Straight to the heart of the matter! I use the term to describe the ongoing, everyday work of building and maintaining quasi-personal connections with audiences. A lot of people working in creative – and other – industries feel pressure to connect and engage with crowds in some kind of alchemical effort to turn a sense of interpersonal connection into revenue and job security. Making a sustaining living as a professional musician or other kind of creative worker has always been precarious, but seeing interpersonal (rather than just parasocial) connections with mass audiences as a solution to that is distinct to this historical moment. I see this as stemming from the tremendous economic confusion the ever-evolving internet triggers combined with the increased use of interpersonal intimacy as a tool for economic objectives (rather than just a refuge from them) that has origins in the early 20th century. Into this chaos come social media that make continuous, ongoing, daily, mundane interaction not just possible but expected and relational labor seems like it makes perfect sense. I use “relational” to draw attention to the expectations of continuity that “relationship” implies, and “labor” to draw attention to the fact that even when pleasurable, this is a kind of work, and that the value extracted from this work may go not to the people doing the relating but to the platforms through which they relate or to others.
You’ve written now about both soap fans and music fans. What do you see as the primary similarities and differences between the two groups? What might your concept of “relational labor” contribute to our understanding of the fandoms which spring up around fictional media?
There are times and ways that being a music fan is a lot like being a fan of a soap opera, especially when the lives of musicians (real or imagined) become fodder for ongoing drama. In both cases, fans value a lot of the same things: collaborative interpretation, expertise, insight, collections of artifacts, personal encounters with celebrities, and so on. Both sets develop shared practices and in-group languages and literacies. Both are very critical. But there are so many differences. I think the biggest one is that without a storyline, especially an unfinished one, music fans often have much less to talk about. Once you’ve made sense of the most recent release and the tour is over, there’s often very little to say. Talking about a story is much easier than talking about music. Fictional fandoms still require relational labor, though, even when the characters are not the ones in the relationship, and we see authors and actors engaging in relational labor all the time. Publishers want to know what kind of Twitter following prospective authors have. I think, for instance, about the way J.K. Rowling tweets. Sure, she doesn’t have to engage crowds like that, but she does. Harry Potter doesn’t, but she does, and it may have implications for Harry.

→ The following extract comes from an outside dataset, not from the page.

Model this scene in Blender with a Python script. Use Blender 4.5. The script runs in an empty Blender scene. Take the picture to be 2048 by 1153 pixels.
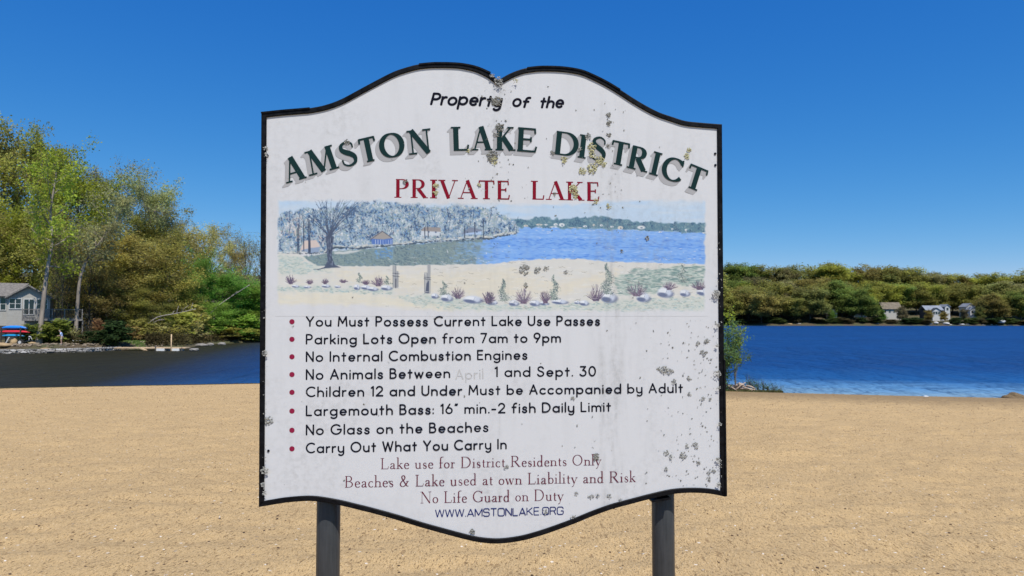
import bpy, bmesh, math, random
import numpy as np
from mathutils import Vector
PI = math.pi
R = math.radians
SC = bpy.context.scene
COL = SC.collection

# ------------------------------------------------------------------ camera, sky, sun, exposure
F_PX, HORIZON = 1400.0, 639.0
PITCH = math.atan((HORIZON - 576.5) / F_PX)
CAM = np.array([0.0, 0.0, 4.0])
cd = bpy.data.cameras.new('camera'); cam = bpy.data.objects.new('camera', cd); COL.objects.link(cam)
cam.location = CAM; cam.rotation_euler = (PI / 2 + PITCH, 0, 0)
cd.sensor_width = 36; cd.lens = 36 * F_PX / 2048; cd.clip_end = 6000; cd.clip_start = .05
cd.dof.use_dof = True; cd.dof.focus_distance = 2.5; cd.dof.aperture_fstop = 13
SC.camera = cam
SUN_EL, SUN_AZ = R(58), R(24)          # behind the camera, to its right
SKY_GAIN = 10.0
wd = bpy.data.worlds.new('World'); SC.world = wd; wd.use_nodes = True
wn = wd.node_tree.nodes
sky = wn.new('ShaderNodeTexSky'); sky.sky_type = 'NISHITA'; sky.sun_disc = False
sky.sun_elevation = SUN_EL; sky.sun_rotation = PI - SUN_AZ
sky.air_density = 1.0; sky.dust_density = .0; sky.ozone_density = 3.0; sky.altitude = 100
sky.air_density = .7; sky.ozone_density = 6       # deep clear spring sky, channels graded the way the camera renders blue
lnk = wd.node_tree.links.new
spl = wn.new('ShaderNodeSeparateColor'); cmb = wn.new('ShaderNodeCombineColor'); lnk(sky.outputs[0], spl.inputs[0])
for k, (ex, gn, hi) in enumerate(((1.75, 2.72, .30), (.89, 1.08, .75), (.42, .98, 1.2))):
    q = []
    for op, val in (('MULTIPLY', .085), ('MINIMUM', hi), ('POWER', ex), ('MULTIPLY', gn * SKY_GAIN)):
        n_ = wn.new('ShaderNodeMath'); n_.operation = op; n_.inputs[1].default_value = val; lnk(q[-1].outputs[0] if q else spl.outputs[k], n_.inputs[0]); q.append(n_)
    lnk(q[-1].outputs[0], cmb.inputs[k])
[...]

As you trace the history of music, you suggest that it was the shift away from music as participatory which gave rise to the concept of fan in the first place. Explain. How might we understand today’s participatory fandom as different from earlier forms of participation that operated around music?
Historically (and in many places and events now) music was an activity people did together as part of ritual or communal events. You can think of religious rituals, parades, or laboring together in fields. In these contexts, it didn’t make much sense to think of some people as audiences and others as musicians because the roles were more malleable and because the music was not the point of the event but part of it. Once music becomes a rarified activity that experts at work perform for paying people at leisure, the concepts of audience and fan start to make sense. And once those people are cut out of the interaction loop when mass media make the performers inaccessible, audiences turn to each other, continuing the communal ritual engagement, but without the musicians in the community. Today’s participatory fandom is in some ways a continuation of the earlier order of participation, but maintains lines between ARTIST and FAN in ways that older participation did not. Fans may be doing all kinds of things to participate in the music process that they didn’t in the latter half of the twentieth century, but there is generally still a very clear boundary between who makes the music and who does not which, in the eyes of some ethnomusicologists, makes it still performative rather than participatory.
As you note, music fans discovered the internet well before most musicians did. What are the consequences of having the performers enter a space already colonized by their audiences?
The fact that the fans were there first means that anyone who wants to approach the internet as a marketing tool needs to do it on fans’ terms. You see this in music, but you also see it across brands. The CVP of marketing of the company I work for, for example, often talks about serving our fans. By the time anyone seeking to use the internet to cultivate customers got there, audiences had already formed communities amongst themselves and set the norms for what those communities value. The valuing of relationship over distance, for instance, or the valuing of fan-creativity, or of the gift economy didn’t disappear when artists showed up, and they had to contend with them to relate to online audiences successfully. If you enter that space as a performer with a broadcast mentality that you are there to share information and sell your product, you’re seen as doing it wrong. You have to be ready to see the space as a social one where you may be the topic of activity but you are not the center of how it works or impose value systems on its practices.